## DIRECTIONS
Please take the entries below from the first line through the line containing "C = SC.collection" and repeat them exactly, leaving out everything after.
┌────────
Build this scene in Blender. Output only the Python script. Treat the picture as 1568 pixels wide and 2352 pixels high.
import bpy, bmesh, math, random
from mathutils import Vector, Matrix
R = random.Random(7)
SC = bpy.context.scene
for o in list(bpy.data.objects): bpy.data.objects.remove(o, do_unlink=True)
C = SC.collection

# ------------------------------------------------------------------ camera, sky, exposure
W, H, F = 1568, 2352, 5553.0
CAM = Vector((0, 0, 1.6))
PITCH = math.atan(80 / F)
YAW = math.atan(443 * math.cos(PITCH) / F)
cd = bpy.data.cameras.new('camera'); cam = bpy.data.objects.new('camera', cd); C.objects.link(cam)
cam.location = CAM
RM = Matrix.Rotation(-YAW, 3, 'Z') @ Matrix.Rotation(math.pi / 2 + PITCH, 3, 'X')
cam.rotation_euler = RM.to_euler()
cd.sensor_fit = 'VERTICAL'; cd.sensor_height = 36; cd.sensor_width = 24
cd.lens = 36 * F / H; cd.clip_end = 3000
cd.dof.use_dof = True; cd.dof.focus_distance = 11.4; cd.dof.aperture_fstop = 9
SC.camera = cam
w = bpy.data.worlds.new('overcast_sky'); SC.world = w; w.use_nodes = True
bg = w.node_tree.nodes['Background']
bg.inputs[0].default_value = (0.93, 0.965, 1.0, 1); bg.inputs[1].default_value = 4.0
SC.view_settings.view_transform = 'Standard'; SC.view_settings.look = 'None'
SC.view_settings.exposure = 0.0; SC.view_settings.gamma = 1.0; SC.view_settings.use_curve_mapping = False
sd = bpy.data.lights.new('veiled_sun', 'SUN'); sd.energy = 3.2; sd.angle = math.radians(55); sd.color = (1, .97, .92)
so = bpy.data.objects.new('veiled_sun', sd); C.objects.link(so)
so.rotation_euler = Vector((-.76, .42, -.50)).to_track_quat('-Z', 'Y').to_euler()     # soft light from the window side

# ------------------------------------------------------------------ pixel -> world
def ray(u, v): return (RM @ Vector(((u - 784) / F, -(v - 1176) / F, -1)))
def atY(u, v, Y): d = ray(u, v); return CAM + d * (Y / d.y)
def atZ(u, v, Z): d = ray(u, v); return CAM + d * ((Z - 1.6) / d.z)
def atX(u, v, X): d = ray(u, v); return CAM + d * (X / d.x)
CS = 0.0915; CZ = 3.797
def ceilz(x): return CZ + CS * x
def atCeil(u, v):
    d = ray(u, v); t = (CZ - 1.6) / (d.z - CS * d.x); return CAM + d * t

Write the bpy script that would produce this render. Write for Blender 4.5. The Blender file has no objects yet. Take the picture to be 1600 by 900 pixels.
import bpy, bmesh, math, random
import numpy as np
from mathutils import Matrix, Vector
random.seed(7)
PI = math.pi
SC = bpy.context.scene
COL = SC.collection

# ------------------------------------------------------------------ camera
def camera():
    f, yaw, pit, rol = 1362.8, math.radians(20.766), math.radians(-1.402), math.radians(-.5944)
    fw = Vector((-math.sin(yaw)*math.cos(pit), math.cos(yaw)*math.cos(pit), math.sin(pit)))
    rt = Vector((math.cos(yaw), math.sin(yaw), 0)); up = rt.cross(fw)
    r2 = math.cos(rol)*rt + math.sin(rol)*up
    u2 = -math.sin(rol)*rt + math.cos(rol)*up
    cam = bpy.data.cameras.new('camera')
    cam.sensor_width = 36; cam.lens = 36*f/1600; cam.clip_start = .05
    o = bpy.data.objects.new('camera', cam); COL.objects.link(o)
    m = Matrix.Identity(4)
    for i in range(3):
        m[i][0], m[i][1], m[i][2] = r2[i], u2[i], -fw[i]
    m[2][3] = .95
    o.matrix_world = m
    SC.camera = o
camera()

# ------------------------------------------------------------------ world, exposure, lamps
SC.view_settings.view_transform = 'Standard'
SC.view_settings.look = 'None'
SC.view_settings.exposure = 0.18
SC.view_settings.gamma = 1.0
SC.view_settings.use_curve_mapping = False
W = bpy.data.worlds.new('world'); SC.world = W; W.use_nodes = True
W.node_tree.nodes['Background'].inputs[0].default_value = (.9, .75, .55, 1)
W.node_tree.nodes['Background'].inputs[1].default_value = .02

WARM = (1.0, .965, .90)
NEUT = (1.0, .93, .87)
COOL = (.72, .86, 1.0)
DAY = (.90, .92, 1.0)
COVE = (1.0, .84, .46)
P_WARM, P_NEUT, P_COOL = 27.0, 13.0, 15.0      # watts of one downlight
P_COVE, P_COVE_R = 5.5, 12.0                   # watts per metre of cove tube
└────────
## THE OUTPUT
Build this scene in Blender. Output only the Python script. Treat the picture as 1568 pixels wide and 2352 pixels high.
import bpy, bmesh, math, random
from mathutils import Vector, Matrix
R = random.Random(7)
SC = bpy.context.scene
for o in list(bpy.data.objects): bpy.data.objects.remove(o, do_unlink=True)
C = SC.collection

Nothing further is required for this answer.